The background of an environmental apocalypse heightens all fears and all joys experienced by the characters. If it is fear, it means the total end of the world. Should it be joy, it is in vibrant spite of the total end of the world. The environmental themes are clear, speaking to the sweeping apathy of the current moment. This is juxtaposed with the perspective of a child who sees herself as part of the environment rather than apart from it. “I see that I’m a little piece of a big, big universe, and that makes things right,” she says. Climate change is something that people readily resign themselves to, but as a child, Hushpuppy approaches the subject with a remarkable stoicism. She does not think herself bigger than she is. 

There is a seamlessness with which the magical elements fit into the film, as myth and lore already saturate Louisiana culture. In Beasts of the Southern Wild, the legend of the aurochs is one taught in school. What is ‘particular’ and ‘real’ about the aurochs? It is an indomitable force, the titular beast. Such fantastical elements reinforce our understanding of Hushpuppy’s inner life—there is an emphasis on her minisculity, her smallness, her perceived insignificance. It is a fable, one which she creates. 

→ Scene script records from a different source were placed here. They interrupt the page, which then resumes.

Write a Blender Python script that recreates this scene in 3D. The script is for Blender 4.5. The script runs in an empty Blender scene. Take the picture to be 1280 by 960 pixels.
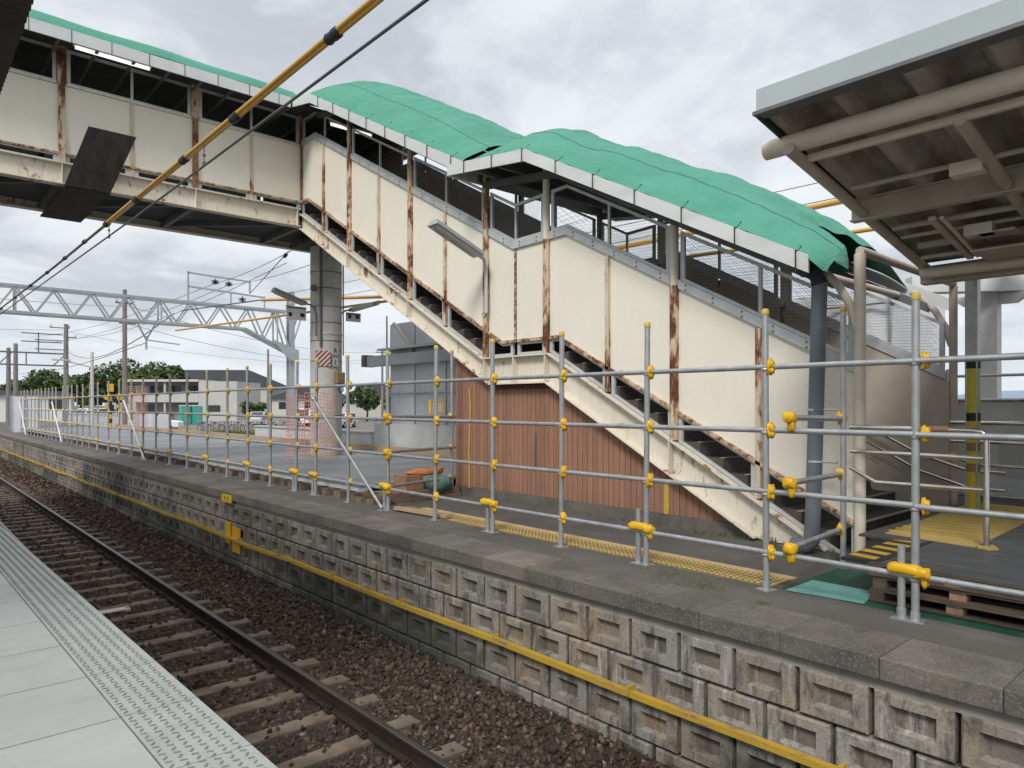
import bpy, math, random
import numpy as np
from mathutils import Vector, Matrix
random.seed(7); rng = np.random.default_rng(7)
PI = math.pi
scn = bpy.context.scene
COL = scn.collection

# ------------------------------------------------------------------ helpers
class MB:
    """collects shapes; build() links them as ONE mesh object"""
    def __init__(s): s.v = []; s.f = []; s.sm = []; s.mi = []; s.cm = 0
    def add(s, vs, fs, smooth=False):
        o = len(s.v); s.v += [tuple(p) for p in vs]
        for f in fs:
            s.f.append([i+o for i in f]); s.sm.append(smooth); s.mi.append(s.cm)
    def box(s, x0, x1, y0, y1, z0, z1):
        s.add([(x0,y0,z0),(x1,y0,z0),(x1,y1,z0),(x0,y1,z0),(x0,y0,z1),(x1,y0,z1),(x1,y1,z1),(x0,y1,z1)],
              [(0,3,2,1),(4,5,6,7),(0,1,5,4),(1,2,6,5),(2,3,7,6),(3,0,4,7)]); return s
    def beam(s, p0, p1, w, h, up=(0,0,1)):
        p0 = Vector(p0); p1 = Vector(p1); d = (p1-p0).normalized(); u = Vector(up)
        if abs(d.dot(u)) > .98: u = Vector((1,0,0))
        a = d.cross(u).normalized()*(w/2); b = a.cross(d).normalized()*(h/2)
        vs = []
        for p in (p0, p1): vs += [p-a-b, p+a-b, p+a+b, p-a+b]
        s.add(vs, [(0,3,2,1),(4,5,6,7),(0,1,5,4),(1,2,6,5),(2,3,7,6),(3,0,4,7)]); return s
    def path(s, pts, r, n=10, cap=True):
        pts = [Vector(p) for p in pts]; k = len(pts)
        rs = r if isinstance(r, (list, tuple)) else [r]*k
        d0 = (pts[1]-pts[0]).normalized(); u = Vector((0,0,1))
        if abs(d0.dot(u)) > .95: u = Vector((1,0,0))
        a = d0.cross(u).normalized(); vs = []; fs = []
        for i, p in enumerate(pts):
            if i == 0: d = pts[1]-pts[0]
            elif i == k-1: d = pts[-1]-pts[-2]
            else: d = (pts[i+1]-pts[i]).normalized()+(pts[i]-pts[i-1]).normalized()
            d.normalize(); a = (a-d*a.dot(d)).normalized(); b = d.cross(a)
            for j in range(n):
                t = 2*PI*j/n; vs.append(p+(a*math.cos(t)+b*math.sin(t))*rs[i])
        for i in range(k-1):
            for j in range(n):
                fs.append((i*n+j, i*n+(j+1)%n, (i+1)*n+(j+1)%n, (i+1)*n+j))
        s.add(vs, fs, True)
        if cap:
            s.add(vs[:n], [tuple(range(n-1,-1,-1))]); s.add(vs[-n:], [tuple(range(n))])
        return s
    def tube(s, p0, p1, r, n=10, r2=None): return s.path([p0, p1], [r, r if r2 is None else r2], n)
    def prism(s, pts, axis, a0, a1):
        n = len(pts)
        def m(p, a): return {'x':(a,p[0],p[1]), 'y':(p[0],a,p[1]), 'z':(p[0],p[1],a)}[axis]
        s.add([m(p,a0) for p in pts]+[m(p,a1) for p in pts],
              [tuple(range(n-1,-1,-1)), tuple(range(n,2*n))]+[(i,(i+1)%n,n+(i+1)%n,n+i) for i in range(n)]); return s
    def ball(s, c, r, n=10, m=7, jit=0):
        r = r if isinstance(r, (list, tuple)) else (r,r,r); vs = []; fs = []
        for i in range(m+1):
            ph = PI*i/m
            for j in range(n):
                t = 2*PI*j/n; k = 1+random.uniform(-jit, jit)
                vs.append((c[0]+r[0]*k*math.sin(ph)*math.cos(t), c[1]+r[1]*k*math.sin(ph)*math.sin(t), c[2]+r[2]*k*math.cos(ph)))
        for i in range(m):
            for j in range(n): fs.append((i*n+j, (i+1)*n+j, (i+1)*n+(j+1)%n, i*n+(j+1)%n))
        s.add(vs, fs, True); return s
    def lump(s, c, r, seed=0, n=14, m=10, a=.16, p=.75):
        vs = []; fs = []; sg = lambda t: math.copysign(abs(t)**p, t)
        for i in range(m+1):
            ph = PI*i/m
            for j in range(n):
                t = 2*PI*j/n; k = 1+a*(math.sin(3*t+seed)*math.sin(2*ph+seed*1.7)+.6*math.sin(5*t+2*seed)*math.sin(3*ph))
                vs.append((c[0]+r[0]*k*sg(math.sin(ph)*math.cos(t)), c[1]+r[1]*k*sg(math.sin(ph)*math.sin(t)), c[2]+r[2]*k*sg(math.cos(ph))))
        for i in range(m):
            for j in range(n): fs.append((i*n+j, (i+1)*n+j, (i+1)*n+(j+1)%n, i*n+(j+1)%n))
        s.add(vs, fs, True); return s
    def grid(s, fn, nu, nv, smooth=True):
        vs = [fn(i/nu, j/nv) for j in range(nv+1) for i in range(nu+1)]
        s.add(vs, [(j*(nu+1)+i, j*(nu+1)+i+1, (j+1)*(nu+1)+i+1, (j+1)*(nu+1)+i) for j in range(nv) for i in range(nu)], smooth); return s
    def build(s, name, mat, parent=None, org=None, bevel=0, fix=True):
        o3 = Vector(org) if org is not None else (Vector(BASE[parent]) if parent in BASE else Vector((0,0,0)))
        me = bpy.data.meshes.new(name); me.from_pydata([tuple(Vector(p)-o3) for p in s.v], [], s.f)
        me.polygons.foreach_set('use_smooth', s.sm)
        mats = mat if isinstance(mat, list) else [mat]
        for m_ in mats: me.materials.append(m_)
        if len(mats) > 1: me.polygons.foreach_set('material_index', s.mi)
        ob = bpy.data.objects.new(name, me); COL.objects.link(ob)
        if parent is not None:
            ob.parent = parent; BASE[ob] = BASE.get(parent, (0,0,0))
        elif org is not None: ob.location = org
        if fix:
            import bmesh
            bm = bmesh.new(); bm.from_mesh(me); bmesh.ops.recalc_face_normals(bm, faces=bm.faces); bm.to_mesh(me); bm.free()
        if bevel:
            b = ob.modifiers.new('edge', 'BEVEL'); b.width = bevel; b.segments = 2; b.limit_method = 'ANGLE'
        return ob
BASE = {}
def tag(o, label, cat, group=None, kind=None):
    o['label'] = label; o['category'] = cat
    if group: o['group'] = group
    if kind: o['kind'] = kind
    return o
def T(name, label, cat, loc=(0,0,0), group=None, kind=None):
    o = bpy.data.objects.new(name, None); COL.objects.link(o); o.location = loc; o.empty_display_size = .2
    BASE[o] = tuple(loc); return tag(o, label, cat, group, kind)
def struct(o): o['kind'] = 'structure'; return o
def dup(root, loc, rotz=0, label=None):
    r = root.copy(); COL.objects.link(r); r.location = loc; r.rotation_euler = (0,0,rotz)
    if label: r['label'] = label
    for ch in list(root.children):
        c = ch.copy(); COL.objects.link(c); c.parent = r
        for g in list(ch.children):
            d = g.copy(); COL.objects.link(d); d.parent = c
    return r
def bulk(name, V, F, mat, smooth=False):
    V = np.asarray(V, np.float32); F = np.asarray(F, np.int32); k = F.shape[1]
    me = bpy.data.meshes.new(name); me.vertices.add(len(V)); me.vertices.foreach_set('co', V.ravel())
    me.loops.add(F.size); me.loops.foreach_set('vertex_index', F.ravel())
    me.polygons.add(len(F)); me.polygons.foreach_set('loop_start', np.arange(0, F.size, k, dtype=np.int32))
    if smooth: me.polygons.foreach_set('use_smooth', np.ones(len(F), bool))
    me.update(calc_edges=True); me.materials.append(mat)
    ob = bpy.data.objects.new(name, me); COL.objects.link(ob); return ob
def lin(pts, y):
    if y <= pts[0][0]:
        a, b = pts[0], pts[1]; return a[1]+(b[1]-a[1])*(y-a[0])/(b[0]-a[0])
    for a, b in zip(pts, pts[1:]):
        if y <= b[0]: return a[1]+(b[1]-a[1])*(y-a[0])/(b[0]-a[0])
    return pts[-1][1]
def span(pts, ya, yb):
    ys = [ya]+[p[0] for p in pts if ya+1e-4 < p[0] < yb-1e-4]+[yb]
    return [(y, lin(pts, y)) for y in ys]

# ------------------------------------------------------------------ materials
class N:
    def __init__(s, name):
        s.m = bpy.data.materials.new(name); s.m.use_nodes = True; s.t = s.m.node_tree
        s.b = s.t.nodes['Principled BSDF']; s.tc = s.n('ShaderNodeTexCoord')
    def n(s, k, **kw):
        x = s.t.nodes.new(k)
        for a, v in kw.items(): setattr(x, a, v)
        return x
    def l(s, a, b): s.t.links.new(a, b)
    def noise(s, scale, detail=6, stretch=(1,1,1), rough=.6, dist=0, off=(0,0,0)):
        mp = s.n('ShaderNodeMapping'); mp.inputs['Scale'].default_value = stretch; mp.inputs['Location'].default_value = off
        s.l(s.tc.outputs['Object'], mp.inputs[0])
        x = s.n('ShaderNodeTexNoise'); x.inputs['Scale'].default_value = scale; x.inputs['Detail'].default_value = detail
        x.inputs['Roughness'].default_value = rough; x.inputs['Distortion'].default_value = dist
        s.l(mp.outputs[0], x.inputs['Vector']); return x.outputs['Fac']
    def ramp(s, fac, a, b, va=0., vb=1.):
        r = s.n('ShaderNodeMapRange'); r.inputs[1].default_value = a; r.inputs[2].default_value = b
        r.inputs[3].default_value = va; r.inputs[4].default_value = vb; s.l(fac, r.inputs[0]); return r.outputs[0]
    def mix(s, fac, a, b, mode='MIX'):
        x = s.n('ShaderNodeMix', data_type='RGBA', blend_type=mode)
        for sock, v in ((x.inputs[0], fac), (x.inputs[6], a), (x.inputs[7], b)):
            if hasattr(v, 'is_linked') or hasattr(v, 'links'): s.l(v, sock)
            elif isinstance(v, (int, float)): sock.default_value = v
            else: sock.default_value = (*v, 1)
        return x.outputs[2]
    def math(s, op, a, b):
        x = s.n('ShaderNodeMath', operation=op)
        for i, v in enumerate((a, b)):
            if isinstance(v, (int, float)): x.inputs[i].default_value = v
            else: s.l(v, x.inputs[i])
        return x.outputs[0]
    def island(s): return s.n('ShaderNodeNewGeometry').outputs['Random Per Island']
    def bump(s, h, strength=.3, dist=.01):
        b = s.n('ShaderNodeBump'); b.inputs['Strength'].default_value = strength; b.inputs['Distance'].default_value = dist
        s.l(h, b.inputs['Height']); s.l(b.outputs[0], s.b.inputs['Normal'])
    def out(s, col, rough=.7, metal=0., spec=.3):
        if isinstance(col, (tuple, list)): s.b.inputs['Base Color'].default_value = (*col, 1)
        else: s.l(col, s.b.inputs['Base Color'])
        if isinstance(rough, (int, float)): s.b.inputs['Roughness'].default_value = rough
        else: s.l(rough, s.b.inputs['Roughness'])
        s.b.inputs['Metallic'].default_value = metal; s.b.inputs['Specular IOR Level'].default_value = spec
        return s.m
def plain(name, c1, c2=None, scale=4, rough=.7, metal=0, bump=0, bscale=40, stretch=(1,1,1), isl=0, spec=.3, lo=.35, hi=.65, bdist=.01):
    s = N(name); c2 = c2 or tuple(x*.75 for x in c1)
    c = s.mix(s.ramp(s.noise(scale, 8, stretch), lo, hi), c1, c2)
    if isl: c = s.mix(1., c, s.mix(s.island(), (1-isl,)*3, (1+isl*.5,)*3), 'MULTIPLY')
    if bump: s.bump(s.noise(bscale, 6, stretch), bump, bdist)
    return s.out(c, rough, metal, spec)
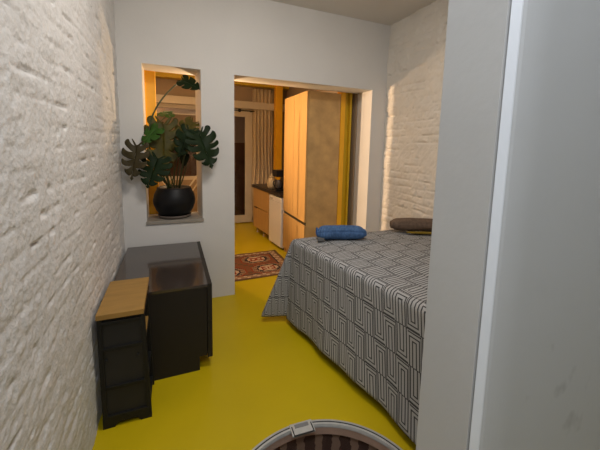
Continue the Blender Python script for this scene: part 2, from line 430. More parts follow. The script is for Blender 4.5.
# kitchen shell
YK = 6.02
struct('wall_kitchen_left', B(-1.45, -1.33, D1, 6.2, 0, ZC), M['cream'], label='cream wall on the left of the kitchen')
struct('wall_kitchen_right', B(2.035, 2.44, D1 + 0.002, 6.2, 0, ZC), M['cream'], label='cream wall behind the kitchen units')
bm = bmesh.new()
WX0, WX1, WZ0, WZ1, DX0, DX1, DZ1 = -0.75, 0.72, 0.85, 2.13, 0.80, 1.45, 2.12
box(bm, -1.33, WX0, YK, YK + .16, 0, ZC); box(bm, WX0, WX1, YK, YK + .16, 0, WZ0); box(bm, WX0, WX1, YK, YK + .16, WZ1, ZC)
box(bm, WX1, DX0, YK, YK + .16, 0, ZC); box(bm, DX0, DX1, YK, YK + .16, DZ1, ZC); box(bm, DX1, 2.035, YK, YK + .16, 0, ZC)
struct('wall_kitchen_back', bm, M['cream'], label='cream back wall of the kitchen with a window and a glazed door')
struct('trim_3', B(-1.33, 2.03, YK - 0.13, YK - 0.02, 2.13, 2.255, bev=0.004), M['whitewood'], label='cream horizontal beam across the kitchen back wall')
struct('trim_4', B(-1.33, 2.03, YK - 0.16, YK - 0.0, 2.53, 2.70, bev=0.004), M['olive'], label='yellow beam high on the kitchen back wall, coloured as in shade')
struct('trim_5', B(1.75, 1.875, YK - 0.26, YK - 0.135, 0.0, 2.84, bev=0.004), M['yellow'], label='yellow post in the far kitchen corner beside the curtain')
struct('trim_6', B(-0.275, -0.128, D1 + 0.02, D1 + 0.12, 0.0, ZC, bev=0.004), M['yellow'], label='yellow post seen at the left of the niche')
bm = bmesh.new()
box(bm, 1.845, 1.905, D1 + 0.03, D1 + 0.13, 0, ZC, 0.003)
struct('trim_7', bm, M['yellow'], label='bright yellow post beside the tall wardrobe')
bm = bmesh.new()
box(bm, 1.905, 1.970, D1 + 0.07, D1 + 0.10, 0, ZC); box(bm, 1.970, 1.995, D1 + 0.03, D1 + 0.13, 0, ZC, 0.003)
struct('trim_8', bm, M['olive'], label='yellow channel post next to the doorway jamb, coloured as in shade')
# kitchen door
bm = bmesh.new()
box(bm, DX0, DX0 + .06, YK - .02, YK + .10, 0.0, DZ1); box(bm, DX1 - .05, DX1, YK - .02, YK + .10, 0.0, DZ1); box(bm, DX0, DX1, YK - .02, YK + .10, DZ1 - .06, DZ1)
box(bm, 0.86, 0.93, YK, YK + .05, 0.02, 2.06); box(bm, 1.245, 1.40, YK, YK + .05, 0.02, 2.06); box(bm, 0.93, 1.245, YK, YK + .05, 0.02, 0.16); box(bm, 0.93, 1.245, YK, YK + .05, 1.99, 2.06)
dr = struct('door_1', bm, M['whitewood'], label='white framed door with a tall dark glass pane')
obj('glass_pane', B(0.93, 1.245, YK + .02, YK + .026, 0.16, 1.99), M['winglass'], dr)
obj('door_handle', B(0.875, 0.895, YK - .05, YK, 0.98, 1.12, bev=.004), M['steel'], dr)
# window
bm = bmesh.new()
for a in ((WX0, WX0 + .06, WZ0, WZ1), (WX1 - .06, WX1, WZ0, WZ1), (WX0, WX1, WZ0, WZ0 + .06), (WX0, WX1, WZ1 - .06, WZ1)):
    box(bm, a[0], a[1], YK + .0, YK + .09, a[2], a[3])
box(bm, WX0 + .06, WX1 - .06, YK + .01, YK + .08, 1.955, 1.985)
wn = struct('window_1', bm, M['whitewood'], label='cream framed window at the back of the kitchen')
obj('window_pane', B(WX0 + .06, WX1 - .06, YK + .04, YK + .046, WZ0 + .06, WZ1 - .06), M['winglass'], wn)
obj('roller_blind', B(WX0 + .06, WX1 - .06, YK - .012, YK + .03, 1.70, 1.965, bev=.004), M['blinddark'], wn)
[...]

Beasts of the Southern Wild is a surreal treatment of abandonment and neglect. Hushpuppy, frightened by herself, asks, “Momma? I think I broke something.” She is convinced that she has toppled the universe, that she is to blame for the end of the world. This comes after she finally asserts herself, after she finally shouts back at her father, and as a consequence, icebergs calve and literal beasts are freed from their frozen chambers. Magical realism, then, becomes a mode to depict trauma. In defying traditional notions of realism—in rejecting neorealism’s rejection of fantasy—Beasts of the Southern Wild inhabits it far more intimately. 

Works Cited –

Bazin, André. “What Is Cinema?” What Is Cinema? University of California Press. 2005. p. 16–40. 

Hart, Stephen M. “From Realism to Neo-realism to Magical Realism: The Algebra of Memory.” Romance Studies. 2012. p. 251-267. 

Beasts of the Southern Wild. Dir. Benh Zeitlin. Cinereach, 2012. Film.